Dataset extract -
━━━━━━━━━━

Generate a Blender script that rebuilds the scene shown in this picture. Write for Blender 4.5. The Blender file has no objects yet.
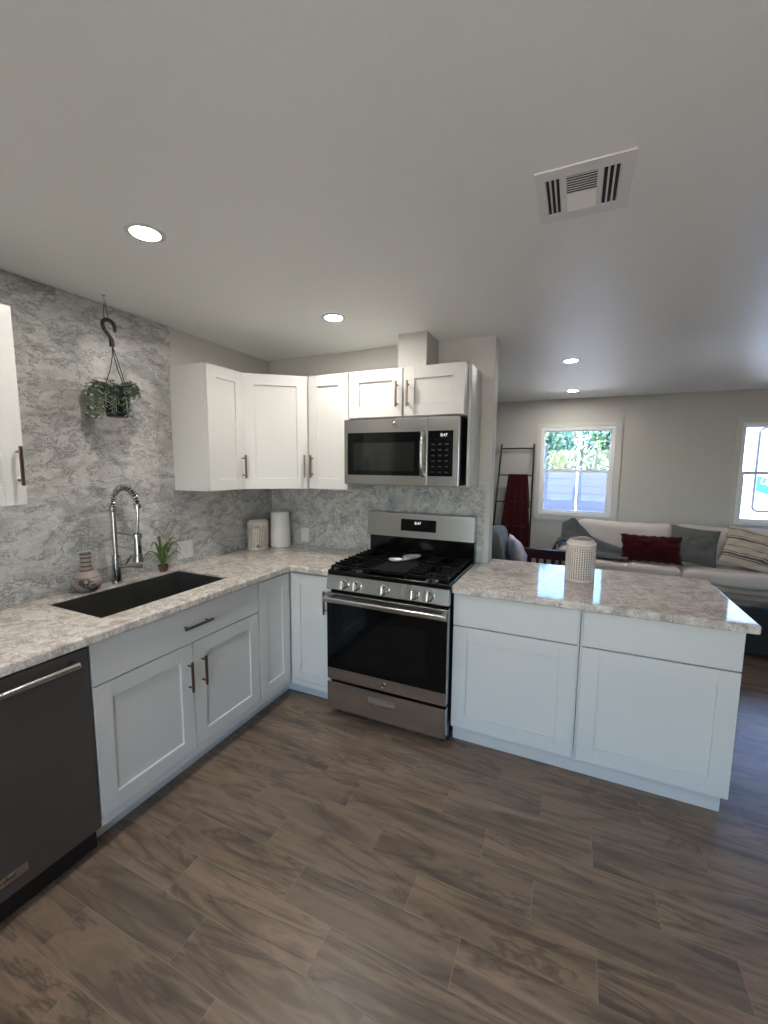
import bpy, bmesh, math, random
from mathutils import Vector, Matrix, noise as mnoise
random.seed(7)
D = bpy.data
C = bpy.context.scene.collection
PI = math.pi

# ------------------------------------------------------------------ camera
CAM = (2.2597, -2.7447, 1.5584)
YAW, PITCH, ROLL, FPX = -0.4261, -0.113, 0.0075, 418.74
H = 2.3695                      # ceiling height
cd = D.cameras.new('camera'); cam = D.objects.new('camera', cd); C.objects.link(cam)
cyw, syw, cpt, spt = math.cos(YAW), math.sin(YAW), math.cos(PITCH), math.sin(PITCH)
fw = Vector((syw*cpt, cyw*cpt, spt)); rt = Vector((cyw, -syw, 0)); up = rt.cross(fw)
r_ = math.cos(ROLL)*rt + math.sin(ROLL)*up; u_ = -math.sin(ROLL)*rt + math.cos(ROLL)*up
M4 = Matrix((r_, u_, -fw)).transposed().to_4x4(); M4.translation = Vector(CAM)
cam.matrix_world = M4
cd.sensor_fit = 'VERTICAL'; cd.sensor_height = 36; cd.lens = FPX/1024*36; cd.clip_start = .02; cd.clip_end = 300
bpy.context.scene.camera = cam

# ------------------------------------------------------------------ world, sun, exposure
SKY_STRENGTH = 1.35
w = D.worlds.new('world'); bpy.context.scene.world = w; w.use_nodes = True
wn = w.node_tree.nodes; wl = w.node_tree.links; wn.clear()
sky = wn.new('ShaderNodeTexSky'); sky.sky_type = 'NISHITA'; sky.sun_disc = False
sky.sun_elevation = math.radians(55); sky.sun_rotation = math.radians(200); sky.air_density = 1.2; sky.dust_density = .6
bg = wn.new('ShaderNodeBackground'); bg.inputs['Strength'].default_value = SKY_STRENGTH
wo = wn.new('ShaderNodeOutputWorld'); tint = wn.new('ShaderNodeMix'); tint.data_type = 'RGBA'; tint.blend_type = 'MULTIPLY'; tint.inputs[0].default_value = 1; tint.inputs[7].default_value = (.52, .79, 1.22, 1)
wl.new(sky.outputs[0], tint.inputs[6]); wl.new(tint.outputs[2], bg.inputs[0]); wl.new(bg.outputs[0], wo.inputs[0])
sd = D.lights.new('sun', 'SUN'); sd.energy = 36; sd.angle = .01; sd.color = (1, .93, .83)
so = D.objects.new('sun', sd); C.objects.link(so); so.rotation_euler = Vector((.72, -.01, -.69)).to_track_quat('-Z', 'Y').to_euler()
def portal(name, loc, direction, sx, sy, energy=None, color=(1, 1, 1)):
    l = D.lights.new(name, 'AREA'); l.shape = 'RECTANGLE'; l.size = sx; l.size_y = sy
    o = D.objects.new(name, l); C.objects.link(o); o.location = loc
    o.rotation_euler = Vector(direction).to_track_quat('-Z', 'Y').to_euler()
    if energy is None: l.cycles.is_portal = True
    else: l.energy = energy; l.color = color
    return o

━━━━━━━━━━

Report all lines of the data above that include the string "scene".

Generate a Blender script that rebuilds the scene shown in this picture. Write for Blender 4.5. The Blender file has no objects yet.
C = bpy.context.scene.collection
bpy.context.scene.camera = cam
w = D.worlds.new('world'); bpy.context.scene.world = w; w.use_nodes = True